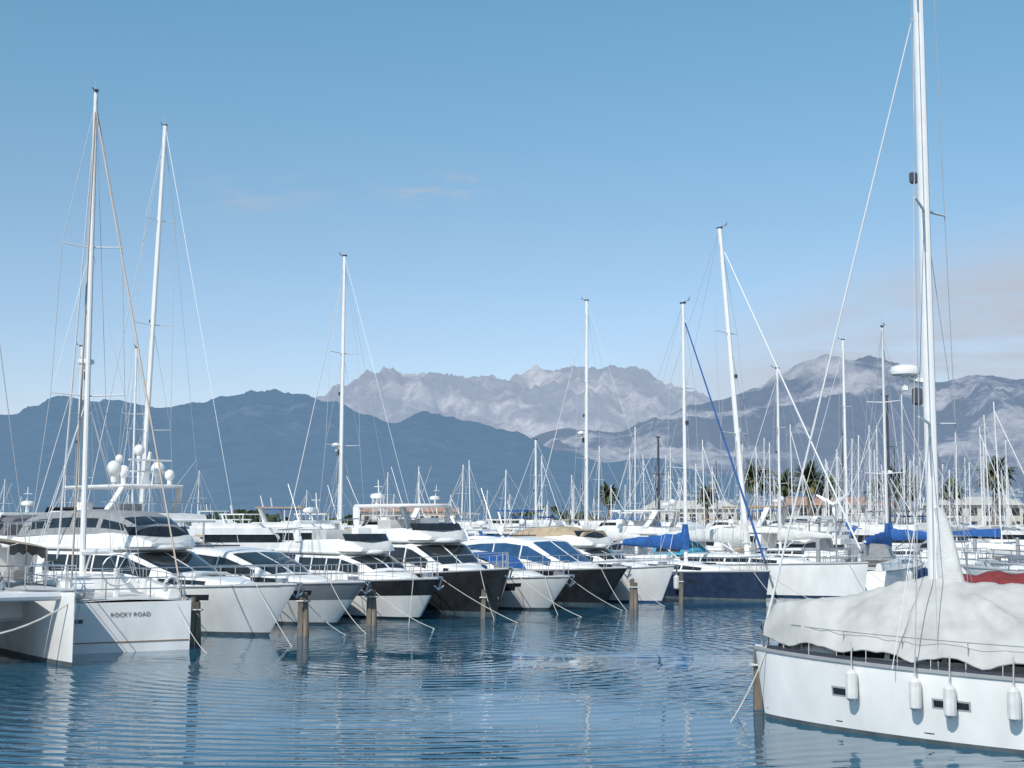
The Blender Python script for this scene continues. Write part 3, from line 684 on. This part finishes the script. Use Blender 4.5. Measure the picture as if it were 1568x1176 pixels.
for i in range(66):
    u=rr.uniform(-50,1650); D=rr.uniform(100,215); x=(u-784)/2154*D; L=rr.uniform(9,13.5)
    hd=radians(rr.choice([135,-45,-45,0])+rr.uniform(-10,10)); c,s=cos(hd),sin(hd)
    T=lambda p:(x+p[0]*c-p[1]*s,D+p[0]*s+p[1]*c,p[2]); sc=L/13
    hk=rr.choice(['white','white','white','navy'])
    mb.loft([[T((xx*L,-w*sc,z*sc)),T((xx*L,-w*.8*sc,-.1)),T((xx*L,w*.8*sc,-.1)),T((xx*L,w*sc,z*sc))] for xx,w,z in ((-1,1.8,1.3),(-.5,2.1,1.4),(-.2,1.5,1.6),(-.06,.6,1.75),(0,.04,1.8))],hk)
    for (z0,z1,xa,xb,w,k) in ((1.4,2.,-.85,-.3,1.7,'white'),(2.,2.6,-.82,-.38,1.55,'glass'),(2.6,3.1,-.9,-.42,1.65,'white'),(3.1,3.45,-.86,-.48,1.5,'white')):
        mb.loft([[T((xb*L+(0 if j==0 else -.35),-w*sc,z*sc)),T((xa*L,-w*sc,z*sc)),T((xa*L,w*sc,z*sc)),T((xb*L+(0 if j==0 else -.35),w*sc,z*sc))] for j,z in ((0,z0),(1,z1))],k)
    if rr.random()<.6:
        k=rr.choice(['white','white','canvastan','canvasblue','canvasgrey'])
        mb.loft([[T((-.55*L,-1.3*sc,z*sc)),T((-.84*L,-1.3*sc,z*sc)),T((-.84*L,1.3*sc,z*sc)),T((-.55*L,1.3*sc,z*sc))] for z in (4.55,4.68)],k)
        for q in (-1.2,1.2):
            mb.tube([T((-.78*L,q*sc,3.3*sc)),T((-.82*L,q*sc,4.6*sc))],.1,'white',n=4); mb.tube([T((-.57*L,q*sc,3.3*sc)),T((-.57*L,q*sc,4.6*sc))],.05,'white',n=4)
        mb.tube([T((-.8*L,0,4.6*sc)),T((-.82*L,0,5.6*sc))],.05,'white',n=4)
mb.obj('distant_motor_yachts',smooth=0)

# ------------------------------------------------------------ QUAY, PALMS, BUILDINGS
mb=MB()
mb.box((0,262,.4),(900,50,1.8),'concrete',.05); mb.box((0,320,1.1),(1600,40,2.4),'hedge',.3)
mb.obj('quay')
mb=MB(); rr=random.Random(3)
for i in range(6500):
    x=rr.uniform(-150,210); y=rr.uniform(284,305); z=rr.uniform(1.3,4.2+3.2*noise.noise(Vector((x*.06,0,0))))
    r=rr.uniform(.25,.8); a=rr.uniform(0,pi); t=rr.uniform(-.7,.7)
    d=Vector((cos(a),sin(a),t))*r; b=Vector((-sin(a)*.6,cos(a)*.6,.9))*r
    p=Vector((x,y,z)); mb.add([p-d-b,p+d-b*.6,p+d*.8+b,p-d*.7+b*.8],[(0,1,2,3)],rr.choice(['hedge','frond','hedge']))
mb.obj('promenade_shrubs',smooth=0,weld=False)
def palm_mesh(seed):
    rr=random.Random(seed); mb=MB(); H=6.9
    mb.tube([(0,0,0),(.05,0,.6),(.0,.05,2.5),(.1,0,4.8),(.1,0,H)],.48,'trunk',n=9,r1=.32)
    mb.ell((.1,0,H-.1),(.75,.75,1.0),'frond2',9,6)
    for i in range(84):
        a=rr.uniform(0,2*pi); el=rr.uniform(-.95,1.4); ln=rr.uniform(2.2,3.2)*(1 if el>-.3 else .7)
        key='frond2' if el<-.45 else ('frond' if rr.random()<.88 else 'frond2')
        p=Vector((.1,0,H+.25)); dr=Vector((cos(a)*cos(el),sin(a)*cos(el),sin(el))); seg=8; pts=[p.copy()]
        for k in range(seg):
            p=p+dr*(ln/seg); dr.z-=.15; dr.normalize(); pts.append(p.copy())
        for k in range(1,seg+1):
            d=(pts[k]-pts[k-1]).normalized(); sd=d.cross(Vector((0,0,1)))
            if sd.length<.1: sd=Vector((1,0,0))
            sd.normalize(); ll=.66*sin(pi*(k+.6)/(seg+1.6))
            for q in (-1,1):
                for o in (0,.5):
                    b0=pts[k-1]+(pts[k]-pts[k-1])*o
                    tip=b0+sd*q*ll+d*ll*.6-Vector((0,0,ll*.3))
                    mb.add([b0,b0+d*.26,tip],[(0,1,2)],key)
        mb.tube(pts,.045,key,n=3,r1=.02)
    return mb.obj('palm_tree',smooth=0,weld=False)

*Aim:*
Without including any picture, repeat the data exactly.

*Problem solution:*
The Blender Python script for this scene continues. Write part 3, from line 684 on. This part finishes the script. Use Blender 4.5. Measure the picture as if it were 1568x1176 pixels.
for i in range(66):
    u=rr.uniform(-50,1650); D=rr.uniform(100,215); x=(u-784)/2154*D; L=rr.uniform(9,13.5)
    hd=radians(rr.choice([135,-45,-45,0])+rr.uniform(-10,10)); c,s=cos(hd),sin(hd)
    T=lambda p:(x+p[0]*c-p[1]*s,D+p[0]*s+p[1]*c,p[2]); sc=L/13
    hk=rr.choice(['white','white','white','navy'])
    mb.loft([[T((xx*L,-w*sc,z*sc)),T((xx*L,-w*.8*sc,-.1)),T((xx*L,w*.8*sc,-.1)),T((xx*L,w*sc,z*sc))] for xx,w,z in ((-1,1.8,1.3),(-.5,2.1,1.4),(-.2,1.5,1.6),(-.06,.6,1.75),(0,.04,1.8))],hk)
    for (z0,z1,xa,xb,w,k) in ((1.4,2.,-.85,-.3,1.7,'white'),(2.,2.6,-.82,-.38,1.55,'glass'),(2.6,3.1,-.9,-.42,1.65,'white'),(3.1,3.45,-.86,-.48,1.5,'white')):
        mb.loft([[T((xb*L+(0 if j==0 else -.35),-w*sc,z*sc)),T((xa*L,-w*sc,z*sc)),T((xa*L,w*sc,z*sc)),T((xb*L+(0 if j==0 else -.35),w*sc,z*sc))] for j,z in ((0,z0),(1,z1))],k)
    if rr.random()<.6:
        k=rr.choice(['white','white','canvastan','canvasblue','canvasgrey'])
        mb.loft([[T((-.55*L,-1.3*sc,z*sc)),T((-.84*L,-1.3*sc,z*sc)),T((-.84*L,1.3*sc,z*sc)),T((-.55*L,1.3*sc,z*sc))] for z in (4.55,4.68)],k)
        for q in (-1.2,1.2):
            mb.tube([T((-.78*L,q*sc,3.3*sc)),T((-.82*L,q*sc,4.6*sc))],.1,'white',n=4); mb.tube([T((-.57*L,q*sc,3.3*sc)),T((-.57*L,q*sc,4.6*sc))],.05,'white',n=4)
        mb.tube([T((-.8*L,0,4.6*sc)),T((-.82*L,0,5.6*sc))],.05,'white',n=4)
mb.obj('distant_motor_yachts',smooth=0)

# ------------------------------------------------------------ QUAY, PALMS, BUILDINGS
mb=MB()
mb.box((0,262,.4),(900,50,1.8),'concrete',.05); mb.box((0,320,1.1),(1600,40,2.4),'hedge',.3)
mb.obj('quay')
mb=MB(); rr=random.Random(3)
for i in range(6500):
    x=rr.uniform(-150,210); y=rr.uniform(284,305); z=rr.uniform(1.3,4.2+3.2*noise.noise(Vector((x*.06,0,0))))
    r=rr.uniform(.25,.8); a=rr.uniform(0,pi); t=rr.uniform(-.7,.7)
    d=Vector((cos(a),sin(a),t))*r; b=Vector((-sin(a)*.6,cos(a)*.6,.9))*r
    p=Vector((x,y,z)); mb.add([p-d-b,p+d-b*.6,p+d*.8+b,p-d*.7+b*.8],[(0,1,2,3)],rr.choice(['hedge','frond','hedge']))
mb.obj('promenade_shrubs',smooth=0,weld=False)
def palm_mesh(seed):
    rr=random.Random(seed); mb=MB(); H=6.9
    mb.tube([(0,0,0),(.05,0,.6),(.0,.05,2.5),(.1,0,4.8),(.1,0,H)],.48,'trunk',n=9,r1=.32)
    mb.ell((.1,0,H-.1),(.75,.75,1.0),'frond2',9,6)
    for i in range(84):
        a=rr.uniform(0,2*pi); el=rr.uniform(-.95,1.4); ln=rr.uniform(2.2,3.2)*(1 if el>-.3 else .7)
        key='frond2' if el<-.45 else ('frond' if rr.random()<.88 else 'frond2')
        p=Vector((.1,0,H+.25)); dr=Vector((cos(a)*cos(el),sin(a)*cos(el),sin(el))); seg=8; pts=[p.copy()]
        for k in range(seg):
            p=p+dr*(ln/seg); dr.z-=.15; dr.normalize(); pts.append(p.copy())
        for k in range(1,seg+1):
            d=(pts[k]-pts[k-1]).normalized(); sd=d.cross(Vector((0,0,1)))
            if sd.length<.1: sd=Vector((1,0,0))
            sd.normalize(); ll=.66*sin(pi*(k+.6)/(seg+1.6))
            for q in (-1,1):
                for o in (0,.5):
                    b0=pts[k-1]+(pts[k]-pts[k-1])*o
                    tip=b0+sd*q*ll+d*ll*.6-Vector((0,0,ll*.3))
                    mb.add([b0,b0+d*.26,tip],[(0,1,2)],key)
        mb.tube(pts,.045,key,n=3,r1=.02)
    return mb.obj('palm_tree',smooth=0,weld=False)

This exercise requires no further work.